Print exactly, please, the lines from the top of the entries below up to and including the line with "hovers 8 m up", and nothing else; pictures are excluded.

· · · · · · ·

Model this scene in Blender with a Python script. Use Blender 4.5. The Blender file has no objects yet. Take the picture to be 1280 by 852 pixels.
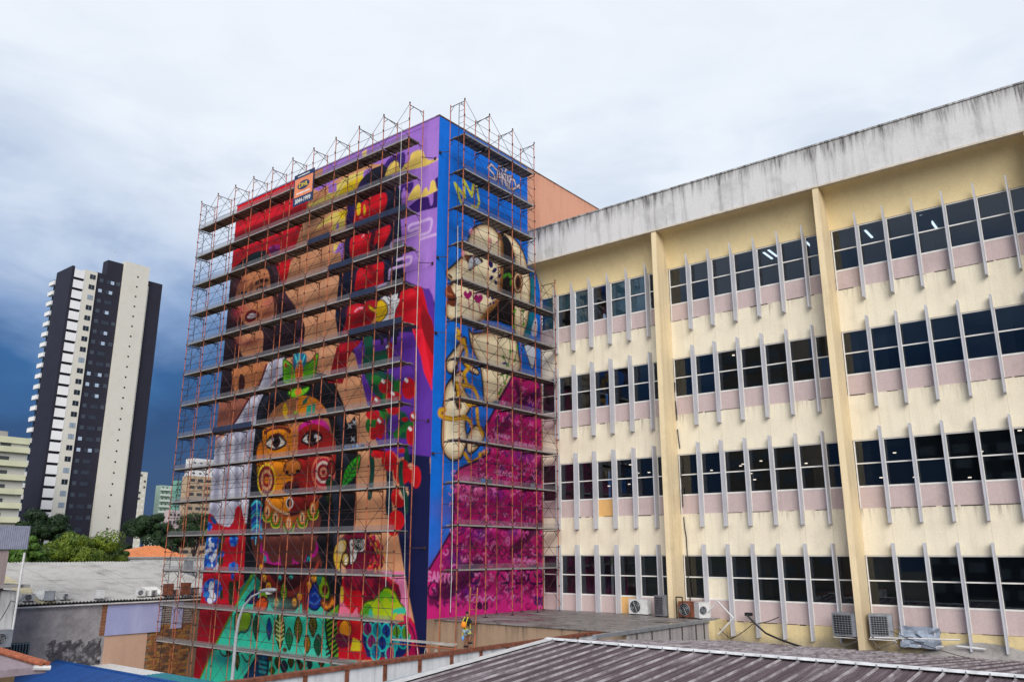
import bpy, bmesh, math, random
import numpy as np
from mathutils import Vector, Matrix, Euler
R_ = math.radians
rnd = random.Random(7)
sc = bpy.context.scene
col = bpy.data.collections.new("place"); sc.collection.children.link(col)

# ------------------------------------------------------------------ camera
FPX, CX, CY, HOR = 1010.0, 640.0, 426.0, 690.0           # photograph: 1280 x 852
PIT = math.atan((HOR-CY)/FPX)
AZ = math.atan((-1310/FPX)*math.cos(PIT))
FWD = Vector((-math.cos(AZ), -math.sin(AZ), 0))
cam = bpy.data.cameras.new("camera"); cam.sensor_width = 36.0; cam.lens = 36.0*FPX/1280
cam.clip_start = .1; cam.clip_end = 6000
camo = bpy.data.objects.new("camera", cam); col.objects.link(camo)
camo.rotation_euler = Euler((R_(90)+PIT, 0, math.atan2(-FWD.x, FWD.y)), 'XYZ')
sc.camera = camo
GZ = -8.0                                                # street level; the drone hovers 8 m up

# ------------------------------------------------------------------ world
sc.view_settings.view_transform = 'Standard'; sc.view_settings.look = 'None'
sc.view_settings.gamma = 1; sc.view_settings.exposure = 0.98
W = bpy.data.worlds.new("World"); sc.world = W; W.use_nodes = True
nt = W.node_tree; nt.nodes.clear()
SUN_EL, SUN_AZ = 27, 142      # azimuth measured clockwise from +Y
def wn(t, **k):
    n = nt.nodes.new(t)
    for a, b in k.items(): setattr(n, a, b)
    return n
L = nt.links.new
out = wn('ShaderNodeOutputWorld'); bg = wn('ShaderNodeBackground'); bg.inputs[1].default_value = 0.1
sky = wn('ShaderNodeTexSky'); sky.sky_type = 'NISHITA'; sky.sun_disc = False
sky.sun_elevation = R_(SUN_EL); sky.sun_rotation = R_(SUN_AZ)
tc = wn('ShaderNodeTexCoord'); sx = wn('ShaderNodeSeparateXYZ'); L(tc.outputs['Generated'], sx.inputs[0])
mp = wn('ShaderNodeMapping'); mp.inputs['Scale'].default_value = (1.6, 1.6, 4.0); L(tc.outputs['Generated'], mp.inputs[0])
n1 = wn('ShaderNodeTexNoise'); n1.inputs['Scale'].default_value = 1.7; n1.inputs['Detail'].default_value = 5
n1.inputs['Roughness'].default_value = .5; L(mp.outputs[0], n1.inputs[0])
n2 = wn('ShaderNodeTexNoise'); n2.inputs['Scale'].default_value = 4.5; n2.inputs['Detail'].default_value = 7
n2.inputs['Roughness'].default_value = .55; n2.inputs['Distortion'].default_value = .4; L(mp.outputs[0], n2.inputs[0])
def mth(op, a, b=None, c=None):
    n = wn('ShaderNodeMath', operation=op)
    for i, v in enumerate((a, b, c)):
        if v is None: continue
        if isinstance(v, (int, float)): n.inputs[i].default_value = v
        else: L(v, n.inputs[i])
    return n.outputs[0]
el = mth('ADD', sx.outputs['Z'], mth('MULTIPLY', mth('SUBTRACT', n1.outputs['Fac'], .5), .26))
el = mth('ADD', el, mth('MULTIPLY', mth('SUBTRACT', n2.outputs['Fac'], .5), .07))
def ramp(fac, stops):
    r = wn('ShaderNodeValToRGB'); cr = r.color_ramp
    while len(cr.elements) < len(stops): cr.elements.new(.5)
    for e, (p, c) in zip(cr.elements, stops):
        e.position = p; e.color = (*c, 1)
    L(fac, r.inputs[0]); return r.outputs[0]
K = 5.9
base = ramp(el, [(0.0, (.005, .045, .15)), (.12, (.005, .045, .155)), (.20, (.022, .10, .27)), (.265, (.22, .33, .54)),
                 (.34, (.53, .61, .74)), (.46, (.74, .79, .86)), (1.0, (.82, .845, .885))])
puff = ramp(n2.outputs['Fac'], [(.36, (.86, .88, .915)), (.54, (1., 1., 1.)), (.68, (1.04, 1.035, 1.03))])
mx = wn('ShaderNodeMix', data_type='RGBA', blend_type='MULTIPLY'); L(mth('MULTIPLY_ADD', mth('MINIMUM', mth('MAXIMUM', sx.outputs['Z'], .28), .52), -3.0, 1.84), mx.inputs[0])
L(base, mx.inputs[6]); L(puff, mx.inputs[7])
sc10 = wn('ShaderNodeMix', data_type='RGBA', blend_type='MULTIPLY'); sc10.inputs[0].default_value = 1
L(mx.outputs[2], sc10.inputs[6]); sc10.inputs[7].default_value = (K, K, K, 1)
fin = wn('ShaderNodeMix', data_type='RGBA'); fin.inputs[0].default_value = .96
L(sky.outputs[0], fin.inputs[6]); L(sc10.outputs[2], fin.inputs[7])
L(fin.outputs[2], bg.inputs[0]); L(bg.outputs[0], out.inputs[0])

sun = bpy.data.lights.new("sun", 'SUN'); sun.energy = 1.5; sun.angle = R_(38); sun.color = (1, .96, .90)
suno = bpy.data.objects.new("sun", sun); col.objects.link(suno)
a = R_(SUN_AZ); e = R_(SUN_EL)
sdir = Vector((math.sin(a)*math.cos(e), math.cos(a)*math.cos(e), math.sin(e)))
suno.rotation_euler = sdir.to_track_quat('Z', 'Y').to_euler()

# ------------------------------------------------------------------ survey helpers: sight line through a point of the photo
_F = FWD*math.cos(PIT)+Vector((0, 0, math.sin(PIT))); _U = -FWD*math.sin(PIT)+Vector((0, 0, math.cos(PIT))); _R = Vector((FWD.y, -FWD.x, 0))
def ray(x, y): return _F+_R*((x-CX)/FPX)+_U*((CY-y)/FPX)
def onX(x, y, X): d = ray(x, y); return d*(X/d.x)
def onY(x, y, Y): d = ray(x, y); return d*(Y/d.y)
def onZ(x, y, Z): d = ray(x, y); return d*(Z/d.z)

# ------------------------------------------------------------------ objects
def tag(o, label=None, cat=None, group=None, kind=None):
    if label: o['label'] = label
    if cat: o['category'] = cat
    if group: o['group'] = group
    if kind: o['kind'] = kind
    return o
def thing(name, label, cat, loc=(0, 0, 0), rz=0, group=None):
    o = bpy.data.objects.new(name, None); col.objects.link(o); o.location = loc; o.rotation_euler = (0, 0, rz)
    o.empty_display_size = .3
    return tag(o, label, cat, group)
def put(name, mesh, parent=None, loc=(0, 0, 0), rot=(0, 0, 0), label=None, kind=None):
    o = bpy.data.objects.new(name, mesh); col.objects.link(o)
    if parent: o.parent = parent
    o.location = loc; o.rotation_euler = rot
    return tag(o, label, None, None, kind)
class MB:
    "collects vertices and faces of one mesh"
    def __init__(s): s.v = []; s.f = []; s.m = []
    def add(s, vs, fs, mi=0):
        n = len(s.v); s.v += [tuple(v) for v in vs]; s.f += [tuple(i+n for i in f) for f in fs]; s.m += [mi]*len(fs); return s
    def box(s, x0, x1, y0, y1, z0, z1, mi=0, T=None):
        if x0 > x1: x0, x1 = x1, x0
        if y0 > y1: y0, y1 = y1, y0
        if z0 > z1: z0, z1 = z1, z0
        vs = [Vector(p) for p in ((x0,y0,z0),(x1,y0,z0),(x1,y1,z0),(x0,y1,z0),(x0,y0,z1),(x1,y0,z1),(x1,y1,z1),(x0,y1,z1))]
        if T: vs = [T @ v for v in vs]
        return s.add(vs, [(0,3,2,1),(4,5,6,7),(0,1,5,4),(1,2,6,5),(2,3,7,6),(3,0,4,7)], mi)
    def tube(s, a, b, r, n=6, mi=0, r2=None, caps=True):
        a = Vector(a); b = Vector(b); r2 = r if r2 is None else r2
        d = (b-a).normalized(); u = d.cross(Vector((0, 0, 1)) if abs(d.z) < .9 else Vector((1, 0, 0))).normalized(); w = d.cross(u)
        vs = []
        for p, rr in ((a, r), (b, r2)):
            for k in range(n):
                t = 2*math.pi*k/n; vs.append(p+u*(rr*math.cos(t))+w*(rr*math.sin(t)))
        fs = [(k, (k+1) % n, n+(k+1) % n, n+k) for k in range(n)]
        if caps: fs += [tuple(range(n-1, -1, -1)), tuple(range(n, 2*n))]
        return s.add(vs, fs, mi)
    def path(s, pts, r, n=6, mi=0):
        for a, b in zip(pts, pts[1:]): s.tube(a, b, r, n, mi)
        return s
    def prism(s, prof, axis, a, b, mi=0):
        "closed profile of 2-D points extruded along an axis from a to b"
        def P(p, t):
            return {'x': (t, p[0], p[1]), 'y': (p[0], t, p[1]), 'z': (p[0], p[1], t)}[axis]
        n = len(prof); vs = [P(p, a) for p in prof]+[P(p, b) for p in prof]
        fs = [(k, (k+1) % n, n+(k+1) % n, n+k) for k in range(n)]+[tuple(range(n-1, -1, -1)), tuple(range(n, 2*n))]
        return s.add(vs, fs, mi)
    def mesh(s, name, mats):
        me = bpy.data.meshes.new(name); me.from_pydata(s.v, [], s.f)
        for m in (mats if isinstance(mats, (list, tuple)) else [mats]): me.materials.append(m)
        if any(s.m): me.polygons.foreach_set('material_index', s.m)
        bm = bmesh.new(); bm.from_mesh(me); bmesh.ops.recalc_face_normals(bm, faces=bm.faces); bm.to_mesh(me); bm.free()
        me.update(); return me
    def build(s, name, mats, parent=None, **k): return put(name, s.mesh(name, mats), parent, **k)

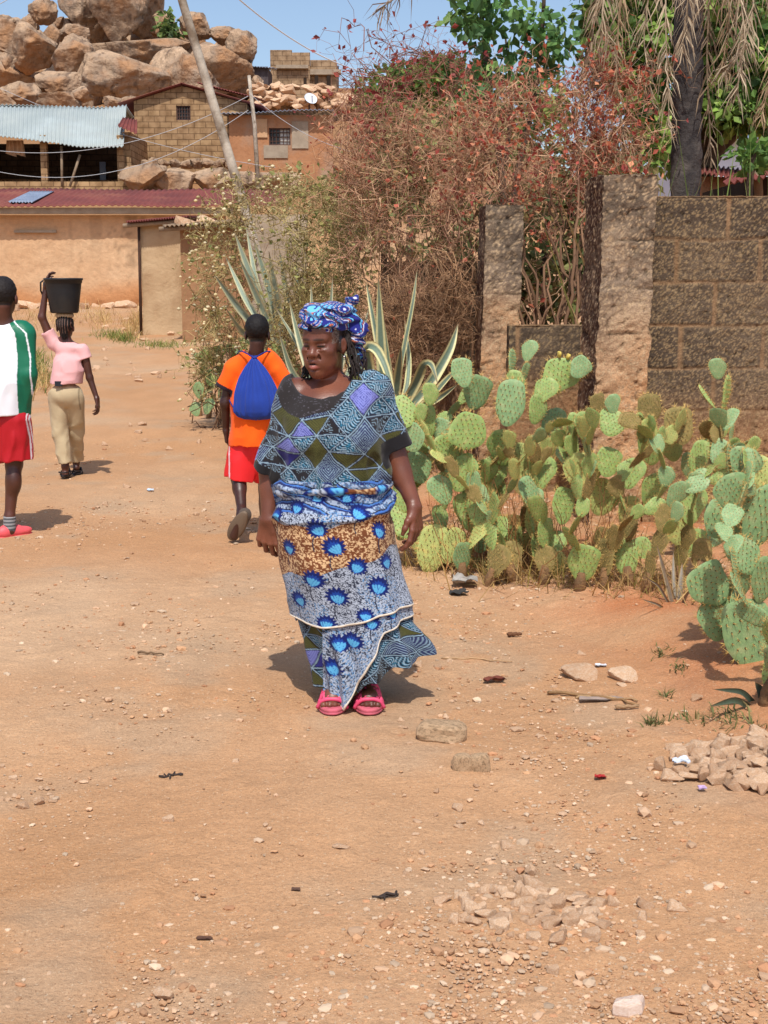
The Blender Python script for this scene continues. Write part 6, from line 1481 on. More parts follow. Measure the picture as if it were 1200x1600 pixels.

· · · · · · ·

*Response to this task:*
Model this scene in Blender with a Python script. Use Blender 4.5. The Blender file has no objects yet. Take the picture to be 1280 by 852 pixels.
import bpy, bmesh, math, random
import numpy as np
from mathutils import Vector, Matrix, Euler
R_ = math.radians
rnd = random.Random(7)
sc = bpy.context.scene
col = bpy.data.collections.new("place"); sc.collection.children.link(col)

# ------------------------------------------------------------------ camera
FPX, CX, CY, HOR = 1010.0, 640.0, 426.0, 690.0           # photograph: 1280 x 852
PIT = math.atan((HOR-CY)/FPX)
AZ = math.atan((-1310/FPX)*math.cos(PIT))
FWD = Vector((-math.cos(AZ), -math.sin(AZ), 0))
cam = bpy.data.cameras.new("camera"); cam.sensor_width = 36.0; cam.lens = 36.0*FPX/1280
cam.clip_start = .1; cam.clip_end = 6000
camo = bpy.data.objects.new("camera", cam); col.objects.link(camo)
camo.rotation_euler = Euler((R_(90)+PIT, 0, math.atan2(-FWD.x, FWD.y)), 'XYZ')
sc.camera = camo
GZ = -8.0                                                # street level; the drone hovers 8 m up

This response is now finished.